Outgassing vs offgassing — what's the difference?

In most vacuum work the two words are used interchangeably, and there is no single, universally agreed technical line between them. Both describe a material releasing gas under vacuum. So rather than argue about the label, the useful question is: which measurement do you actually need? Two very different tests hide behind these words, and getting the right one matters far more than the spelling.

Why the two terms get confused: Both "outgassing" and "offgassing" refer to gas coming out of a material once it's placed under vacuum or heat — gas that was adsorbed on surfaces, absorbed into the bulk, or trapped during manufacture. Different industries lean on different spellings: the space and vacuum-technology world tends to say "outgassing" (it's the term used across the ECSS and ASTM standards), while materials, packaging and building-science contexts often say "offgassing". Because they describe the same underlying phenomenon, they've become effectively synonymous — which is exactly why people conflate them.

The distinction that actually matters: When a customer comes to us about "outgassing" or "offgassing", they almost always need the answer to one of two quite different questions:

Comparison of gas-load (offgassing) testing and contamination (outgassing) testing.
Gas load Contamination
The question How much gas does this release into my vacuum? Which condensable species come off, and will they deposit on cold surfaces?
What’s measured Total throughput → a specific gas-load rate Mass loss and collected condensables (TML/CVCM); species identity
Typical units mbar·L·s⁻¹·cm⁻² % (TML/CVCM)
Sample type Varying size, from material to assembly level Material level; mass greater than 100 mg and less than 300 mg, to fit within a 1 cm³ crucible
Why you care Pump-down time, achievable base pressure, gas load on a system Degradation of optics, detectors, coatings, mechanisms
Common drivers Vacuum-system and materials selection ECSS-Q-ST-70-02C, ASTM E595, ECSS-Q-ST-70-05C
Our service Offgassing testing Outgassing testing (TML/CVCM)

A material can be perfectly "clean" from a contamination standpoint and still impose a significant gas load on a system — and vice versa. That's the practical reason the two measurements exist separately.

How TS-Space uses the terms

To keep things unambiguous on our own reports, we tend to use "outgassing" for the general phenomenon and for contamination-oriented work, and "offgassing testing" specifically for the quantitative gas-load measurement — the accumulated-gas rate-of-rise test that produces a specific gas-load rate. But we're not precious about the words: tell us the question you need answered and we'll make sure you get the right measurement, whichever term you use for it.

Which do you need?

  • You're selecting materials for a vacuum system, worried about pump-down or base pressure, or need a gas-load figure to design against → you want gas-load quantification: Offgassing testing.

  • You're worried about deposits on optics, detectors or thermal surfaces, or working to a contamination standard → you want the contamination screen: Outgassing testing (TML/CVCM), with contamination analysis where species need identifying, usually alongside a Vacuum bakeout.

  • You need both → they're routinely run together; a bakeout with contamination monitoring followed by a gas-load measurement gives the complete picture.

Common questions

Is offgassing the same as outgassing?

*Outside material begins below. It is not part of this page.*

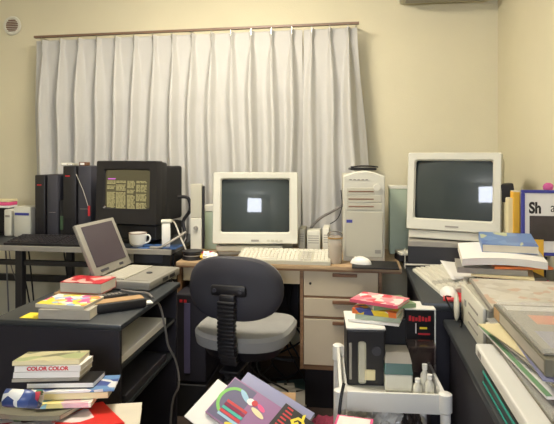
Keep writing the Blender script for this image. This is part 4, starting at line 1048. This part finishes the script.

In practice, yes — the terms are widely used to mean the same thing. Any distinction is a matter of convention, not a fixed standard. What differs is the measurement you commission: gas load versus contamination.

What is offgassing testing? As we use the term, it's the quantitative measurement of a material's gas load under vacuum — its specific gas-load rate — by monitoring the pressure rise in an isolated chamber (the accumulated-gas, or rate-of-rise, method).

What units is an offgassing (gas-load) rate given in? A specific gas-load rate is typically reported in mbar·L·s⁻¹·cm⁻² — throughput per unit sample area.

Does a low gas-load rate mean a material is "clean"? Not necessarily. A low gas load doesn't guarantee low condensable contamination (TML/CVCM), which is measured separately. The two are related but distinct.